Students at Brampton, Ont.’s Holy Name of Mary Catholic Secondary School value their faith-based English curriculum. Photo by Stephen Johnson

English class takes a turn to the spiritual

By  Stephen Johnson, Youth Speak News
  • June 19, 2014

BRAMPTON, ONT. - At Holy Name of Mary Catholic Secondary School, students want Catholic education to extend beyond religion class. 

In April, as part of a collaborative inquiry project, students at the all-girls school were asked for feedback on the school’s English program, which is organized around four faith-based themes. In Grade 9, the English curriculum focuses on the wonder of creation; in Grade 10, on the virtues; in Grade 11, on conscience; and in Grade 12, on the importance of discernment in finding one’s way in life. However, all four themes are interwoven throughout the four grades. 

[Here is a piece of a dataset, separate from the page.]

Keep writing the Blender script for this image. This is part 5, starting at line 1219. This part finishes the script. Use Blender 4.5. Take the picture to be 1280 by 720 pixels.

“These thematic connections have developed through the input of students and teachers over many years,” said Terry Murphy, Holy Name’s head of English. “But this past year, the department had the opportunity, as part of a school-wide initiative, to reflect on the Catholic focus of our curriculum and to articulate this with the help of our students. We asked them for their input on how the Catholic themes in our literature help them in their journey through secondary school. The enthusiastic conversations that ensued were a source of joy and inspiration for us all.” 

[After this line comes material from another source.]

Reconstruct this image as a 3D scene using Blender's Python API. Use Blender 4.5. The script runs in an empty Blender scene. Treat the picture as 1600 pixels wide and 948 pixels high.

Vania Hope and Jasmin Athwal, two Grade 12 students, were among the many who participated in the review. Hope did not always like English. Holy Name’s program, however, gave her a love for reading. 

“When we started making connections between books and faith and life, I realized, ‘yeah, that makes sense,’ and I began looking for connections that I wouldn’t have otherwise looked for,” said Hope. “I think it’s important we incorporate faith into the English classroom. It’s cool to see how those things you learn about in religion turn up in English. And, I like the themes, how they match the grade you’re in.” 

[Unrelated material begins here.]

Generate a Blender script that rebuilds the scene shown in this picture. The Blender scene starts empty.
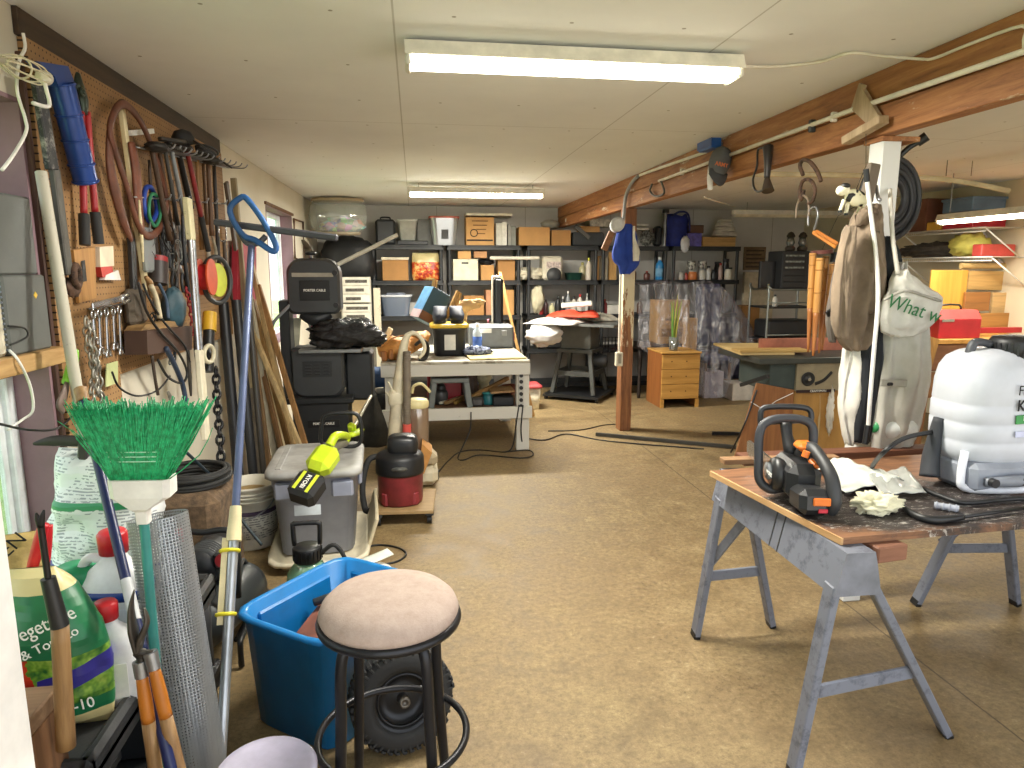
import bpy, math, random
from mathutils import Vector, Matrix, Euler, noise
sc = bpy.context.scene
COL = sc.collection
R = math.radians
rnd = random.Random(7)
# ------------------------------------------------------------------ camera model (room axes: X right, Y into the room, Z up)
F = 680.0; VX, VY = 414.0, 269.0; CH = 1.6
_p = math.atan2(384 - VY, F)
UPV = Vector((0, math.cos(_p), math.sin(_p)))
YC = Vector((VX - 512, 384 - VY, -F)).normalized()
XC = YC.cross(UPV)
def ray(px, py):
    d = Vector((px - 512, 384 - py, -F))
    return Vector((d.dot(XC), d.dot(YC), d.dot(UPV)))
def aty(px, py, Y):
    r = ray(px, py); t = Y / r.y
    return Vector((r.x * t, Y, CH + r.z * t))
def atz(px, py, Z):
    r = ray(px, py); t = (Z - CH) / r.z
    return Vector((r.x * t, r.y * t, Z))
def atx(px, py, X):
    r = ray(px, py); t = X / r.x
    return Vector((X, r.y * t, CH + r.z * t))
# ------------------------------------------------------------------ materials
def lin(h):
    h = h.lstrip('#'); o = []
    for i in (0, 2, 4):
        c = int(h[i:i+2], 16) / 255
        o.append(c / 12.92 if c <= .04045 else ((c + .055) / 1.055) ** 2.4)
    return tuple(o)
MATS = {}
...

She added: “In Grade 9, you’re coming into a new part of your life, so wonder is important. The virtues were a good choice for Grade 10 because that’s when we were concentrating on forming friendships and these virtues were what we were looking for in our friends and what we wanted them to see in us. In Grade 11… it’s when you find your voice in life, so conscience was an appropriate choice. And in Grade 12 you’re thinking about the choices you need to make for the future.” 

Athwal added that the students begin to see connections between the literary themes and their lives, likening the connection to a “spider’s web” and calling it “magical.” 

“We want to study ‘lakes’ not ‘puddles’ — we want to delve into really substantial works that will enrich us in a number of ways, enrich our knowledge of poetry, history, the arts, other works of literature, and our common humanity,” said Athwal. 

Both Hope and Athwal focus on the faith or lack thereof in the literary characters they study. 

“It’s not just seeing what happens when a character has faith, but also what happens when he doesn’t,” said Hope. 

Athwal continued: “In both Gatsby and Hamlet, we see people who make the wrong decisions and, without God, things turn out badly for them.” 

English teacher Rex Trotter sees value in connecting literature to life. 

“In Grade 11, for example, we try to make those connections come to life with Macbeth, a great drama of the soul, and Jane Eyre, a novel about choice and conscience... The characters must examine their consciences to make choices between what is good and what is not so good. And we hope that students can see the relevance of this to their lives,” he said. 

Hope believes connecting literature to spirituality makes learning richer. 

“It is important we make the connections to spirituality early — in Grade 9. And I think it is valuable when we read the same books together… it makes it easier for us to relate as a community of readers,” she said. 

The spiritual focus of the English curriculum is valued by Holy Name’s non-Catholic students as well. Mariam Mohammed, Grade 12, is not Catholic but the reason she came to Holy Name is the emphasis on faith is so important. 

“When I read books like Jane Eyre… I saw God everywhere in it. As our teachers pointed out, you can find God in just about every work. He’s everywhere,” said Mohammed. “When we were reading ‘The Love Song of J. Alfred Prufrock,’ there were so many religious allusions. Even though God’s miracles are hard to see sometimes, they’re always there and when I read those works I was able to see them… through the words and imagery. Catholic education has been very important to me.” 

It is not only senior students who value the faith-based curriculum. Grade 10 student Jasleen Deol says, “Catholic schools are different in their teaching methods… It is not enough that Catholic students be provided with sufficient school supplies; they also need great literature.” 

Having the opportunity to share their faith as they discuss literature has, in these young women’s opinions, made them stronger. 

“Faith affects how we relate to one another. I’m no longer hesitant to express myself. These are my values. I don’t have to be ashamed of my faith,” said Hope. 

(Johnson, 20, is a Concurrent Education student at Glendon College, York University.)